Saline Surface Water Impact

After the Suffolk County Department of Health Services (SCDHS) detected high concentrations of MTBE in a Hampton Bays well, EAR was contracted to investigate the extent and fate of the MTBE contamination. Due to the innovative investigation and remedial approached adopted at the Hampton Bays site, it was recently used as a demonstration site for the joint NYSDEC–ITRC–LIGRI workshop entitled,  “MTBE and TBA Comprehensive Site Assessment and Successful Groundwater Remediation.” EAR has also been awarded the esteemed 2004 National Ground Water Association (NGWA) Outstanding Groundwater Remediation Award for this project.
EAR performed an accelerated site assessment procedure (ASAP) using direct push methods, guided in the field by MTBE and TBA analysis results obtained from their on-site mobile laboratory. After evaluating the ASAP results, EAR installed a vast, three dimensional monitoring network to further delineate the contamination and provide future sampling locations. The ASAP results showed that a mixed fuel oxygenate plume, including methyl tert-butyl ether (MTBE) and its degradation product, tert-butyl alcohol (TBA), extended over 2,500 feet towards the Tiana Bay. Based on the results of EAR’s ASAP investigation and modeling, the NYSDEC requested the installation of an Interim Remedial Measure (IRM) to prevent further impact to the Tiana Bay.
For the IRM, EAR designed and constructed a large, innovative, sequential air-stripping bio-augmented granulated activated carbon (bio-GAC) treatment train, capable of removing the existing high concentrations of both MTBE and TBA at high flow rates and across the range of temperatures experienced at the site.

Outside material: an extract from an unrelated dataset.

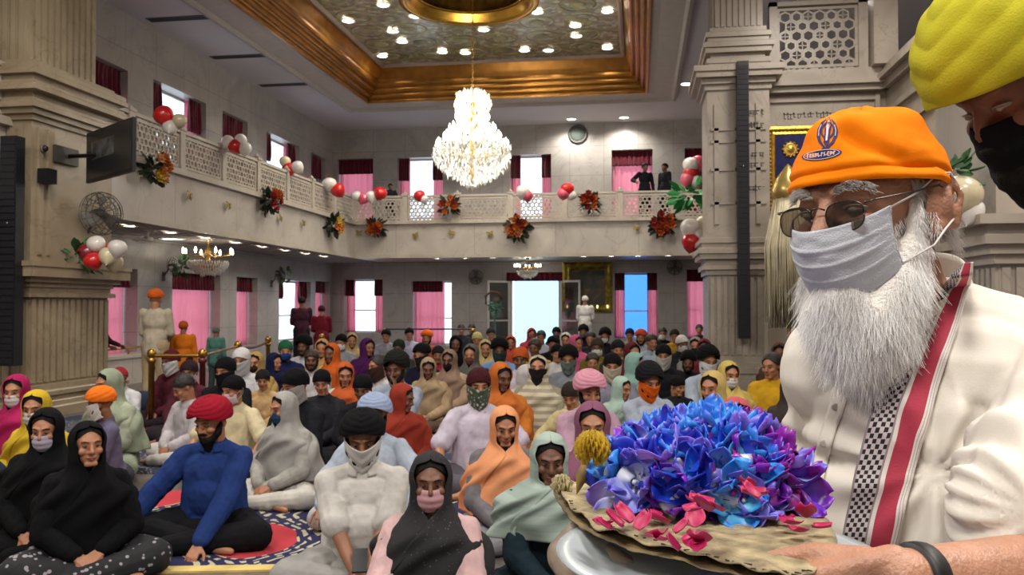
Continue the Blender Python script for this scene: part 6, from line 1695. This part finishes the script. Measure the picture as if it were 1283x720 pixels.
def patch(mb, poly, off, bv, n=1):
    # subdivide the outline so that it hugs the cloth
    P = []
    for i in range(len(poly)):
        a = poly[i]; b = poly[(i + 1) % len(poly)]
        P.append(a); P.append(((a[0] + b[0]) / 2, (a[1] + b[1]) / 2))
    c = (sum(p[0] for p in P) / len(P), sum(p[1] for p in P) / len(P))
    q = [on(bv, *p, off) for p in P]; cc = on(bv, *c, off)
    if any(x is None for x in q) or cc is None: return
    mb.add([cc] + q, [(0, i + 1, (i + 1) % len(q) + 1) for i in range(len(q))])
def bandp(mb, pts, w, off, bv):
    L = []; R_ = []
    for i, p in enumerate(pts):
        a = pts[max(i - 1, 0)]; b = pts[min(i + 1, len(pts) - 1)]; dx, dy = b[0] - a[0], b[1] - a[1]; l = math.hypot(dx, dy) or 1
        ww = w[i] if isinstance(w, (list, tuple)) else w
        L.append(on(bv, p[0] - dy / l * ww, p[1] + dx / l * ww, off)); R_.append(on(bv, p[0] + dy / l * ww, p[1] - dx / l * ww, off))
    if any(x is None for x in L + R_): return
    n = len(pts); mb.add(L + R_, [(i, i + 1, n + i + 1, n + i) for i in range(n - 1)])
NAVY = mat('emblem_navy', '#241c58', .7, 0, 0); EW = mat('emblem_white', '#cfc3cf', .7, 0, 0)
ecx, ecy = 1037, 167
nv = MB(); wh = MB()
sh = lambda x, y: (ecx + x - y * .10, ecy + y)
patch(nv, [sh(0, -20), sh(4.5, -12), sh(3.4, 0), sh(3.6, 12), sh(0, 17), sh(-3.6, 12), sh(-3.4, 0), sh(-4.5, -12)], .0010, tb)
patch(wh, [sh(0, -16), sh(1.6, -10), sh(1.2, 10), sh(-1.2, 10), sh(-1.6, -10)], .0016, tb)
bandp(nv, [sh(7.5 * math.cos(a), -3 + 9.5 * math.sin(a)) for a in [2 * PI * k / 24 for k in range(25)]], 1.0, .0012, tb)
for s in (-1, 1):
    bandp(nv, [sh(s * x, y) for x, y in ((3, -17), (8, -12), (10.5, -4), (10.5, 4), (8, 11), (3, 17), (-1, 20))], [.4, 1.3, 2.0, 2.1, 1.7, 1.2, .9], .0013, tb)
    bandp(wh, [sh(s * x, y) for x, y in ((8.2, -10), (10.2, -3), (10, 4))], .5, .0018, tb)
    bandp(nv, [sh(s * 1, 18), sh(s * 5, 21)], .9, .0012, tb)
ex, ey = 1030, 194
el = lambda a, k=1: (ex + 25 * k * math.cos(a) + 0, ey + 6.3 * k * math.sin(a) - 25 * k * math.cos(a) * .13)
patch(nv, [el(2 * PI * k / 20) for k in range(20)], .0010, tb)
bandp(wh, [el(2 * PI * k / 40, .88) for k in range(41)], .35, .0016, tb)
r2 = random.Random(12)
x = -17
while x < 16:   # small unreadable lettering in the oval
    w_ = r2.uniform(2.2, 3.4); y0 = ey - x * .13
    bandp(wh, [(ex + x, y0 - 2.6), (ex + x + r2.uniform(-.5, .5), y0 + 2.4)], .55, .0018, tb)
    if r2.random() > .3: bandp(wh, [(ex + x, y0 - 2.4), (ex + x + w_ * .8, y0 - 2.6 + r2.uniform(0, 2))], .5, .0018, tb)
    if r2.random() > .4: bandp(wh, [(ex + x, y0 + r2.uniform(-.5, 2.4)), (ex + x + w_ * .8, y0 + r2.uniform(0, 2.4))], .5, .0018, tb)
    x += w_ + .8
man.put('emblem', nv.mesh('n'), NAVY, t_o); man.put('emblem_white_print', wh.mesh('w'), EW, t_o)  # navy and white print of the emblem, lettering included
# --- cream tunic
m = MB()
m.ell(B(.0, 0.01, 1.33), (.158, .158, .14)); m.ell(B(.02, .01, 1.22), (.160, .160, .17)); m.ell(B(.035, .0, 1.05), (.170, .170, .2)); m.ell(B(.02, 0, .85), (.185, .185, .2)); m.cap(B(0, 0, .8), B(0, 0, .55), .18, .2)
m.cap(B(-.005, -.03, 1.485), B(.0, -.125, 1.43), .052, .055); m.cap(B(-.005, .03, 1.485), B(.0, .16, 1.43), .052, .060)
m.cap(B(.03, -.10, 1.40), B(.03, .10, 1.40), .085, .085)
m.cap(SL, SL.lerp(EL_ + V((-.03, .02, .02)), .55), .075, .088); m.cap(SL.lerp(EL_ + V((-.03, .02, .02)), .55), EL_ + V((-.035, .03, .055)), .088, .082)
m.cap(SR, ER, .062, .06); m.cap(ER, ER.lerp(WR, .5), .06, .05)
kme = organic(m, .0052, 4)
kme.update()
nrm = [v.normal.copy() for v in kme.vertices]
arm0 = SL.lerp(EL_, .25)
for v, n in zip(kme.vertices, nrm):
    p = v.co; d = 0
    q = V((p.x * 7 + p.z * 4, p.y * 6, p.z * 5 - p.x * 3)); r_ = 1 - abs(noise.noise(q)) * 2; d += .0055 * r_ * abs(r_)
    q = V((p.x * 14 - p.z * 9, p.y * 12, p.z * 7)); d += .0016 * noise.noise(q)
    # creases radiating from the armpit
    a = math.atan2(p.z - 1.30, p.x - .50); dist = math.hypot(p.z - 1.30, p.x - .50)
    d += .006 * math.sin(a * 11 + 1) * math.exp(-((dist - .07) / .05) ** 2)
    # sleeve folds
    k = (p - SL).dot((EL_ - SL).normalized())
    if p.y < .95 and p.x > .48: d += .0045 * math.sin(k * 75 + noise.noise(p * 9) * 4)
    v.co = p + n * d
kme.update()
kb = bvh(kme)
KM = mat('cream_cotton', '#dbd5cb', .9, 0, .02, 8, .06, 420)
k_o = man.put('tunic', kme, KM)
tr = MB()
for s in (-1, 1): tr.cap(B(0, s * .09, .85), B(.01, s * .1, .5), .11, .09); tr.cap(B(.01, s * .1, .5), B(-.02, s * .1, .1), .09, .07)
man.put('trousers', wrinkle(organic(tr, .012, 3), .005, 9, 2), KM)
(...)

EAR also collaborated with the SCDHS and the Cornell Co-operative extension of Suffolk County (CCESC) to assist in determining the impact to Tiana Bay. On a barge operated by the SCDHS and using direct-push methods, numerous temporary sampling points were installed to document lithologic conditions and to determine the distribution of the fuel oxygenates under the Tiana Bay. Using the targeted discharge area, pore water geochemical, temperature and resistivity profiles were generated to further refine the fresh water discharge zone. Subsequently, ultrasonic seepage meters were installed in the bay sediments on the areas of discharge to quantify the specific discharge.